Quizá la naturaleza positiva de estos sentimientos [de obtención de estatus] es ella misma un producto de la selección natural, siendo indicativa de la prioridad al acceso a los recursos
Esto puede ser esperanzador: el deseo de estatus surgió con fines egoístas para asegurar la obtención en el futuro de recompensas materiales (hasta cierto punto, anticipando el disfrute de estas recompensas), pero en una cultura particular, al ser sobreestimulado en el sentido de la prosocialidad, podría quedar solo en función del comportamiento altruista: tendríamos comportamiento altruista genuino al que corresponderían compensaciones emocionales (reconocimiento de estatus) de tan alto valor que haría innecesaria la reciprocidad en compensaciones materiales. Hacer el bien sin esperar nada a cambio. Amar al enemigo, poner la otra mejilla, etc… Psicólogicamente y evolutivamente, todo esto podría tener sentido. Y sería extraordinariamente útil, pues garantizaría el comportamiento prosocial ilimitado a partir del reconocimiento de la extrema confianza en quienes obran el bien solo por las compensaciones de tipo emocional.

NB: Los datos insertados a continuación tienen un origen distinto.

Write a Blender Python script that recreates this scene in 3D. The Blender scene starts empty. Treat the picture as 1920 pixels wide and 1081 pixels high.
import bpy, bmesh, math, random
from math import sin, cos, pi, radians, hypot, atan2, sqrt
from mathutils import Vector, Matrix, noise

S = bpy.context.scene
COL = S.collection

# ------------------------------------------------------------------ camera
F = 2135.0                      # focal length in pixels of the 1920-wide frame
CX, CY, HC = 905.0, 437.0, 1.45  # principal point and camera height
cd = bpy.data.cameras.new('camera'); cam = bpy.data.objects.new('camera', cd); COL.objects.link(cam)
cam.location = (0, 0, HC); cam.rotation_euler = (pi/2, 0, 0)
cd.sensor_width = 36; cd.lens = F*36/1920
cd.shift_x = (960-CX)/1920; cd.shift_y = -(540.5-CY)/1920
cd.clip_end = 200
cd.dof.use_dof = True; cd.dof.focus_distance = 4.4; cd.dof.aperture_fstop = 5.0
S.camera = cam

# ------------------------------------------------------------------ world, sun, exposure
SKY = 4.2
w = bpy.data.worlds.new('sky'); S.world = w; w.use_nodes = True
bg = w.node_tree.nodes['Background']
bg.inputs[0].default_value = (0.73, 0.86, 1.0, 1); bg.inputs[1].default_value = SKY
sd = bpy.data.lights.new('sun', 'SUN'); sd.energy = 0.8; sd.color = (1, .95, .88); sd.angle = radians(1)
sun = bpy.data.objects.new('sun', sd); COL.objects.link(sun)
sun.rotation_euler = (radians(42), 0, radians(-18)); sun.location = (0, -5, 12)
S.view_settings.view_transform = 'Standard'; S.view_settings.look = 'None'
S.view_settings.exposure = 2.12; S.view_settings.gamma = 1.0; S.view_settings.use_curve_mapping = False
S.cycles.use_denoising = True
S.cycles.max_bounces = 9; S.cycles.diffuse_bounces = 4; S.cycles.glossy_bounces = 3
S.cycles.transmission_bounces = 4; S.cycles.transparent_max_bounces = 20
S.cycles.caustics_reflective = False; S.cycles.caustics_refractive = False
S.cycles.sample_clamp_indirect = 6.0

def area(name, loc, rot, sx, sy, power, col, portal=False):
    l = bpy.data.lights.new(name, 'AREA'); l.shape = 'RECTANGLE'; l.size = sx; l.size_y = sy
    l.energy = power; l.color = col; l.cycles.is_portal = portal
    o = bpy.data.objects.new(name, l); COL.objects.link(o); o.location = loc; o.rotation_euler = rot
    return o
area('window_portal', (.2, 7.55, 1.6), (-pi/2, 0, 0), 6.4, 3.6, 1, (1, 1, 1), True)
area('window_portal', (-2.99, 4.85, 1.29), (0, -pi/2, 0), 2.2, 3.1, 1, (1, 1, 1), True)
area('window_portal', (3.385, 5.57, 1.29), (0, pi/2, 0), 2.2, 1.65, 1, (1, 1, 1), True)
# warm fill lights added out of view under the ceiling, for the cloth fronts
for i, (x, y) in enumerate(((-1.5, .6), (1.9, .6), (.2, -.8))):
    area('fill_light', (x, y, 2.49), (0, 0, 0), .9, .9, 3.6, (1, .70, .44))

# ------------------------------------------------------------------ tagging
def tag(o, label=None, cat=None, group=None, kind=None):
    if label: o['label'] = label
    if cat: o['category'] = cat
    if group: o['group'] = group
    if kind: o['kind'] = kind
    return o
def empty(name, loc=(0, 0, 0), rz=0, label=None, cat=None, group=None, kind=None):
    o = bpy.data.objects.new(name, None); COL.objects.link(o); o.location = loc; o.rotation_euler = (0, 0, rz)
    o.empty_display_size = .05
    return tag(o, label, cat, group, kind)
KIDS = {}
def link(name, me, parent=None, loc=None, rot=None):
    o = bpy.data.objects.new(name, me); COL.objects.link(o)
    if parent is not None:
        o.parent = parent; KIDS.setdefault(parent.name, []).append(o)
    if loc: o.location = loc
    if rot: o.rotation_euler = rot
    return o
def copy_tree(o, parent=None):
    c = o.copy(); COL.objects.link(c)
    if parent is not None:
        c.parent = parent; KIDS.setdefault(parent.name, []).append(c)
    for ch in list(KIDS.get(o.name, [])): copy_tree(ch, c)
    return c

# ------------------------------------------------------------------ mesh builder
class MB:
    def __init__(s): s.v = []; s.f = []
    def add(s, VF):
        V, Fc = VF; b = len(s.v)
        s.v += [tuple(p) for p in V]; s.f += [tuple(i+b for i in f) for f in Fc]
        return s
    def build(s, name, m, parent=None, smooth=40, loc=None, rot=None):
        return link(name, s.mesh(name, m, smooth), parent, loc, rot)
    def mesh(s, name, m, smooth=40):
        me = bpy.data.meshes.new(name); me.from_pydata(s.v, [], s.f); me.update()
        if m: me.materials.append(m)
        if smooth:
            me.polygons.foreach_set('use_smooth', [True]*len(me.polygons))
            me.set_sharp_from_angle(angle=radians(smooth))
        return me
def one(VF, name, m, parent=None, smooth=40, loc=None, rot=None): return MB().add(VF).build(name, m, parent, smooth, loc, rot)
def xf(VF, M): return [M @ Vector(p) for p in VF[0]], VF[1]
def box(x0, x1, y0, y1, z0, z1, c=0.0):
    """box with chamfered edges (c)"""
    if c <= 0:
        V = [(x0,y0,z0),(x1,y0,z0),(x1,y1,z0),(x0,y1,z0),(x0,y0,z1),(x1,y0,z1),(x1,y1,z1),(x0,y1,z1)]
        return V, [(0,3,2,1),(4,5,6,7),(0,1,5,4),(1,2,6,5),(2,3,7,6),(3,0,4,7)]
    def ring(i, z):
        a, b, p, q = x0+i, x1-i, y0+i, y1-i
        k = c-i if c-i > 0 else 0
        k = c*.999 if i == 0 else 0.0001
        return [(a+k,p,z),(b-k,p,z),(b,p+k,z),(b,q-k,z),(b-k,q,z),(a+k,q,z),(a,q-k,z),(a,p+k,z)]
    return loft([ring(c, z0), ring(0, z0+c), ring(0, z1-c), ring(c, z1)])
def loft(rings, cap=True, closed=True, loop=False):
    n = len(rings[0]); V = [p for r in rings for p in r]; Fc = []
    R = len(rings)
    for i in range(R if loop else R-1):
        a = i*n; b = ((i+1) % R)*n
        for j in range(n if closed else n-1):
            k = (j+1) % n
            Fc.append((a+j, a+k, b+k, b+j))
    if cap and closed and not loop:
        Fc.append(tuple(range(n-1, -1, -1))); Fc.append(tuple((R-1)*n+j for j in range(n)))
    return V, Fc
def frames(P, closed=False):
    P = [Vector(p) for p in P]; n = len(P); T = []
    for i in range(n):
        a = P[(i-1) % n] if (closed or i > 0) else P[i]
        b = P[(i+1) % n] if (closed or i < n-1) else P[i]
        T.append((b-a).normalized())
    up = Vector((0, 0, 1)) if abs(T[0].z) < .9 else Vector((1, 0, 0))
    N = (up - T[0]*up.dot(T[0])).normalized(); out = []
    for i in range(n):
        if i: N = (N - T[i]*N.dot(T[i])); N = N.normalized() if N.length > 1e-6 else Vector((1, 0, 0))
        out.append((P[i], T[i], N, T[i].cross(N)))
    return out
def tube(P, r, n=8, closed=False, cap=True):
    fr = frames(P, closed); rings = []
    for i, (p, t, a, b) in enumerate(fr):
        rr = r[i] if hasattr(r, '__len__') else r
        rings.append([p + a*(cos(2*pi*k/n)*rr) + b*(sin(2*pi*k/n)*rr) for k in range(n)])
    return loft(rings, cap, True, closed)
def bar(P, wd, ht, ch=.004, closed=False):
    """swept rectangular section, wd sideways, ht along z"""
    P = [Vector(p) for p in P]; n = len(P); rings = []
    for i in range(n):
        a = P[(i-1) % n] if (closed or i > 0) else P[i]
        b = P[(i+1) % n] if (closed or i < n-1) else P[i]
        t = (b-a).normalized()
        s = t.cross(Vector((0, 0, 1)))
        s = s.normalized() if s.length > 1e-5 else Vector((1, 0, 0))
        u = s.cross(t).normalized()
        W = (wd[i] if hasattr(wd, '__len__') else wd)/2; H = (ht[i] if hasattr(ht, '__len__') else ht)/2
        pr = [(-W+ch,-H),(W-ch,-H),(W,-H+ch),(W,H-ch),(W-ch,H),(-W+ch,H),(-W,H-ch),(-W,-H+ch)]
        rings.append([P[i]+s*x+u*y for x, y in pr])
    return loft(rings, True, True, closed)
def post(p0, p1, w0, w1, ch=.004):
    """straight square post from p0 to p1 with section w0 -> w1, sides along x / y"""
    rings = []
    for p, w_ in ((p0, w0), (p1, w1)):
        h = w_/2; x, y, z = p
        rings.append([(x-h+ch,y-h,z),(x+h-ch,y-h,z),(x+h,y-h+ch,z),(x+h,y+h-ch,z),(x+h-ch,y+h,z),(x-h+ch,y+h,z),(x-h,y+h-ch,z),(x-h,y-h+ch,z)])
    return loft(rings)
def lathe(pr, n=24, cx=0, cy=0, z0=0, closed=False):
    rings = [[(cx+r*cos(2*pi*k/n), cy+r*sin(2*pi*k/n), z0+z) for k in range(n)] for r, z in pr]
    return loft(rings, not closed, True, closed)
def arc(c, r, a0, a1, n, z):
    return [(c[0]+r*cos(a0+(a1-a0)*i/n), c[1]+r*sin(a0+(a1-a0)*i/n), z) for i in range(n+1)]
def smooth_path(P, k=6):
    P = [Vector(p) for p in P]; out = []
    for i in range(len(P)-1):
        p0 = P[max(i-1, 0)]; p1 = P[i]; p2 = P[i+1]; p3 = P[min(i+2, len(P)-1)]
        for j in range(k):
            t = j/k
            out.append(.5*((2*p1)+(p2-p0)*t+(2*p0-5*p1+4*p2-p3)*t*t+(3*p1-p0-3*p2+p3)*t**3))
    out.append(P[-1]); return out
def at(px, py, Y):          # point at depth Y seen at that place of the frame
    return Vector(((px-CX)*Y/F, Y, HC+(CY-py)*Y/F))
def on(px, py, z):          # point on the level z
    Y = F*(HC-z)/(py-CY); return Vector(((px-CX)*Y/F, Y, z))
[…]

Este efecto decisivo de las emociones por sí mismas (y ya no tanto porque anticipen ganancias o pérdidas materiales) nos resultará más familiar si reflexionamos acerca de las experiencias de culpa y vergüenza.
El sentimiento de vergüenza está directamente relacionado con el “yo” ("yo hice algo horrible"), mientras que con los sentimientos de culpa el enfoque negativo está en la acción (…) La culpa (…), si bien dolorosa, no afecta al núcleo de la identidad, sino que tiene que ver con el efecto en los otros. (…) La culpa puede ser mejorada por intentos de reparar un daño (…) [y] también puede ser aliviada por el perdón (…) [La vergüenza], a diferencia de la culpa, está relacionada con un mal ajuste psicológico (…) [que] quizá puede afectar al comportamiento a largo plazo
La culpa es considerada más moderna que la vergüenza, pero ambos estados emocionales suponen daños para el individuo que nada tienen que ver con la privación de los beneficios y perjuicios materiales propios del mundo animal. Y de forma similar funcionan también sus equivalentes gratificantes, como el honor y la dignidad (estatus).

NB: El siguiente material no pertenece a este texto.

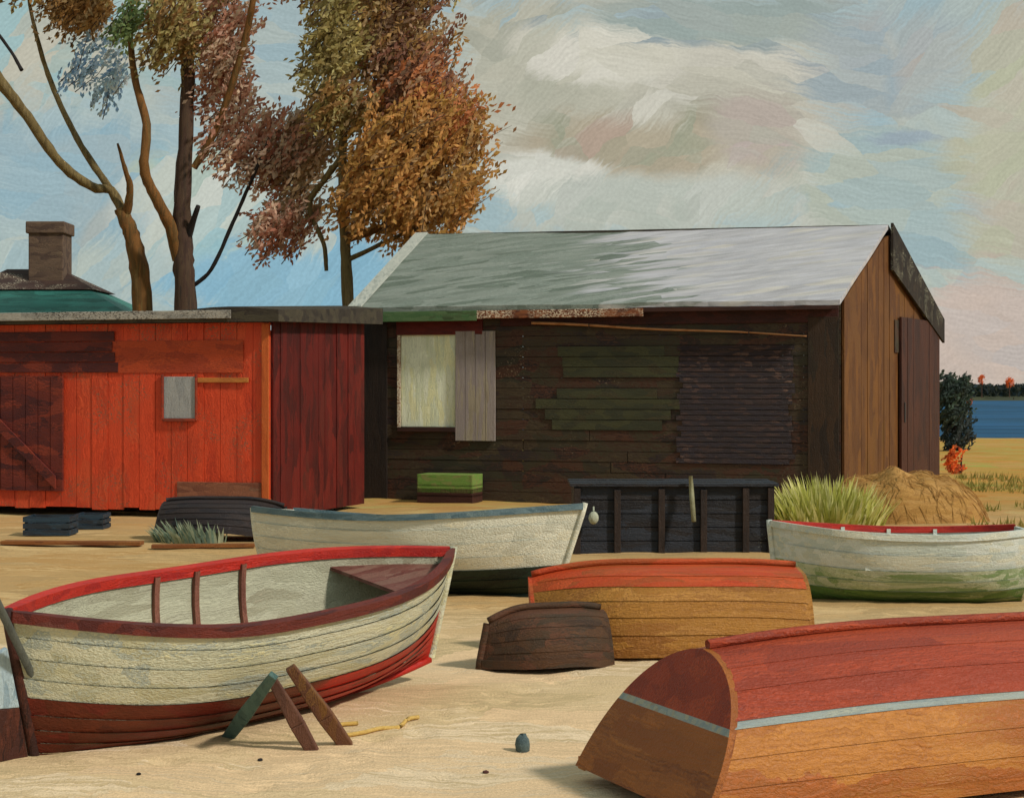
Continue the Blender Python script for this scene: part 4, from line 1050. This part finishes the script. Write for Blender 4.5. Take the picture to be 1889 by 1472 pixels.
# ---------------------------------------------------------------- right background
b0 = P(1757, 830, 56); b0.z = -.05
bt = thing('bushy_tree', 'dark round topped tree on the shore right of the barn', 'tree', b0)
limb('trunk', [(1762, 850, 56), (1764, 800, 56), (1760, 750, 56), (1757, 715, 56)], .18, .07, BARK_B, bt, 30)
crown(bt, [(1755, 735, 36, 52, 56, .8, 420, ['#26302A', '#2E3A30', '#343A2E', '#202824']), (1765, 790, 27, 48, 56, .6, 260, ['#232B2A', '#2C3230', '#2A2E2C'])], 41, dab=(.1, .2), spray=(.3, .7))
b1 = P(1772, 868, 43); b1.z = 0
bb = thing('shrub', 'low rust orange shrub at the foot of the dark shore tree', 'shrub', b1)
limb('stem', [(1772, 872, 43), (1773, 855, 43), (1775, 840, 43)], .03, .015, BARK_B, bb, 31)
crown(bb, [(1773, 848, 26, 24, 43, .35, 900, ['#A8501E', '#9A4420', '#B4602A', '#8A4A28'])], 42, 'foliage', dab=(.05, .1), spray=(.15, .3))

SHORE = paint('far shore ground', ['#3A3E2E', '#46482F', '#323A30'], 'x', 14, 2, .9)
mb = MB(); n = 60
vs = []; Y = 330
for i in range(n+1):
    x = -700+1400*i/n; h = 1.2+.9*mnoise.noise(Vector((x*.01, 0, 4)))
    vs += [(x, Y-16, -.6), (x, Y, h), (x, Y+60, h+1.2), (x, Y+200, -.6)]
mb.add(vs, [(i*4+q, i*4+q+4, i*4+q+5, i*4+q+1) for i in range(n) for q in range(3)])
tag(mb.build('hills', SHORE, smooth=True), 'low dark far shore', None, kind='structure')
rnd = random.Random(77); mb = MB()
for i in range(9000):
    x = rnd.uniform(60, 140); yy = Y+rnd.uniform(-8, 8)
    hmax = 2.6+1.5*mnoise.noise(Vector((x*.16, 3, 1)))+.8*mnoise.noise(Vector((x*.5, 8, 1)))
    p = Vector((x, yy, rnd.uniform(-.2, max(hmax, 1)))); L = rnd.uniform(.3, .7)
    a = rnd.uniform(0, 3.14); d = Vector((math.cos(a), rnd.gauss(0, .3), math.sin(a)))*L; s = Vector((-math.sin(a), rnd.gauss(0, .3), math.cos(a)))*L*.5
    mb.add([p-d, p-s, p+d, p+s], [(0, 1, 2, 3)], 0, hexc(rnd.choice(['#2A352E', '#343C30', '#26302E', '#2C3C40', '#3A3E2C'])))
tag(mb.build('far_woods', LEAF), 'dark green woods along the far shore', None, kind='stuff')
for i, (px, py, rr, lab) in enumerate(((1811, 700, 7, 'rust orange tree on the far shore nearest the dark shore tree'), (1862, 706, 8, 'rust orange tree on the far shore nearest the right edge'), (1788, 741, 6, 'low rust orange bush beside the dark shore tree trunk'), (1870, 745, 6, 'low rust orange bush on the far shore below the tallest orange tree'))):
    Yt = Y-12 if i != 2 else 60
    b = P(px, py, Yt); b.z = 0 if i != 2 else ground_z(b.x, 60)
    t_ = thing('orange_tree' if i < 2 else 'orange_bush', lab, 'tree' if i < 2 else 'bush', b)
    k = rr/F*Yt
    limb('trunk', [(px, HZ+EYE/Yt*F-2, Yt), (px, py, Yt)], k*.16, k*.08, BARK_D, t_, i)
    crown(t_, [(px, py, rr, rr*1.2, Yt, k, 420, ['#A8501E', '#9A4A22', '#B4602A'])], 50+i, dab=(k*.1, k*.2), spray=(k*.3, k*.7))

De la misma forma que la vergüenza o la culpa pueden destruir a un ser humano sin que ello implique el sufrimiento físico o la pérdida de beneficios materiales, ahora el sentimiento del más alto estatus moral (por ejemplo, la santidad) puede construir la dicha del ser humano perfectamente prosocial que no requiere tampoco de las recompensas materiales que en un principio anticipaba la adquisición del estatus.

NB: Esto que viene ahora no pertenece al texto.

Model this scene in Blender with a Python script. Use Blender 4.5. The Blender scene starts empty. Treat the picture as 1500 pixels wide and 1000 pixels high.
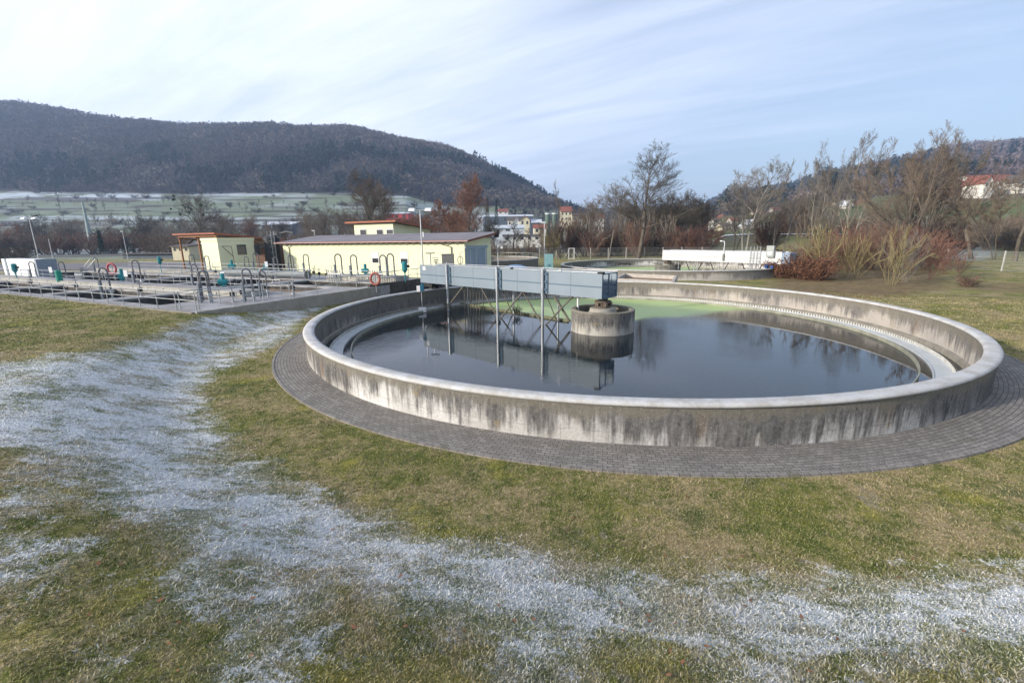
import bpy, math, random
import numpy as np
from mathutils import Vector
rng = np.random.default_rng(7)
random.seed(7)
PI = math.pi
scene = bpy.context.scene
COL = scene.collection

# ------------------------------------------------------------------ camera model (survey of the site)
F, TH, RO = 657.273, .224986198, -.0136168959
H = 4.76935
CX, CY, R, RP = 5.0411, 24.5472, 15.0888, 16.3442

def ray(px, py):
    x = px-750; y = 500-py
    c, s = math.cos(RO), math.sin(RO); x, y = c*x-s*y, s*x+c*y
    ct, st = math.cos(TH), math.sin(TH)
    return np.array([x, F*ct+y*st, -F*st+y*ct])/F
def at(px, py, z=0.0):
    v = ray(px, py); t = (z-H)/v[2]; return np.array([v[0]*t, v[1]*t])
def hz(px):
    lo, hi = 200., 500.
    for _ in range(30):
        m = (lo+hi)/2
        if ray(px, m)[2] > 0: lo = m
        else: hi = m
    return lo
def tx(px):                      # x/y ratio of a column at the horizon
    v = ray(px, hz(px)); return v[0]/v[1]
def zat(px, py, Y):              # height of a sight line at depth Y
    v = ray(px, py); return H+v[2]/v[1]*Y
def xy(px, Y): return (tx(px)*Y, Y)

# ------------------------------------------------------------------ noise in numpy
_tab = np.random.default_rng(3).random((256, 256))
def vnoise(x, y):
    x = np.asarray(x, float); y = np.asarray(y, float)
    xi = np.floor(x).astype(int); yi = np.floor(y).astype(int)
    fx = x-xi; fy = y-yi; fx = fx*fx*(3-2*fx); fy = fy*fy*(3-2*fy)
    g = lambda a, b: _tab[a & 255, b & 255]
    return (g(xi, yi)*(1-fx)+g(xi+1, yi)*fx)*(1-fy)+(g(xi, yi+1)*(1-fx)+g(xi+1, yi+1)*fx)*fy
def fbm(x, y, o=4):
    s = 0; a = .5; t = 0
    for i in range(o):
        s = s+a*vnoise(x*2**i+17*i, y*2**i+5*i); t += a; a *= .5
    return s/t
def sst(a, b, x):
    t = np.clip((x-a)/(b-a), 0, 1); return t*t*(3-2*t)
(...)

Otro ejemplo en el mismo sentido de preeminencia de lo emocional sobre lo material en cuanto a moralidad es la venganza:
La venganza puede ser vista como una forma de reciprocidad (…) No es una forma enteramente satisfactoria de resolver disputas por la dificultad de obtener acuerdos sobre lo que es una compensación justa
El placer de la venganza, el dolor de la culpa, la satisfacción que genera el honor y el estatus… La compleja elaboración psicológica de compensaciones emocionales condiciona nuestro mundo moral. Las gratificaciones emocionales que surgieron como mero anticipo de las gratificaciones materiales, pueden, pues, acabar convirtiéndose también en gratificaciones en sí mismas. En realidad, es a este tipo de sistemas de recompensa al que apunta el desarrollo civilizatorio.
El uso conjunto de las ciencias naturales y sociales y las humanidades un día nos capacitará para comprender las influencias mutuas por las cuales las propensidades psicológicas humanas son traducidas en códigos morales y nos ayudarán a cómo actuar en situaciones problemáticas.
Veamos una reflexión de Robert Hinde acerca de la transformación emocional de los valores
La sumisión puede en ocasiones haber sido un consejo pragmático para una minoría perseguida –y presumiblemente la admonición cristiana de “ofrecer la otra mejilla” es una extensión del valor dado a la humildad- pero no puede ser aplicable generalmente: si lo fuera, los bandidos no serían contenidos.
El planteamiento, sin embargo, puede ser reducido al absurdo: la sumisión y la humildad en teoría no pueden contener a los bandidos, pero si lo pensamos bien, la reclusión penal por un máximo de veinte años (lo que permite siempre, en alguna medida, la reforma y reinserción) tampoco podría contener al homicida múltiple. Para un texano típico, resulta incomprensible que los ciudadanos de Dinamarca o Francia no cometan muchísimos más homicidios siendo, proporcionalmente, tan leve el castigo con cuya amenaza se pretende supuestamente contenerlos. Pero la realidad nos muestra que es al revés: los texanos, que aplican metódicamente la pena de muerte a los homicidas, sufren niveles de crímenes de sangre mucho más altos (pues la contención del crimen no debe basarse únicamente en la amenaza del castigo). La evolución de la moralidad desarrolla criterios muy cambiantes, pero parece que siempre en el sentido de un mayor altruismo y una mayor abundancia de las gratificaciones emocionales en lugar de las gratificaciones materiales.
Los valores que ponemos en la confianza, la honestidad, la lealtad, la compasión, la comprensión, la responsabilidad y el amor han aparecido como consecuencias de lo que somos y de nuestra necesidad de vivir en una sociedad viable, y no deben ser descartados. Cualquier cambio que implique un cambio importante en el equilibrio entre prosocialidad y egoísmo asertivo, tal como un incremento en la competición entre individuos, debe ser cuestionado.
En suma, un examen cuidadoso de la evolución de la moralidad nos proporciona un conocimiento esencial: el que la manipulación cultural de nuestra naturaleza emocional en lo referente a las relaciones interpersonales de tipo moral puede llegar hasta niveles insospechados. De la reciprocidad hemos pasado a la elaboración compleja de actitudes emocionales que fomentan el altruismo para el bien común cuyas posibilidades aún están por ver. Hay una clara evidencia de que la extensión de la prosocialidad implica determinados valores de conducta (confianza, compasión...) y no otros (competitividad, aserción...).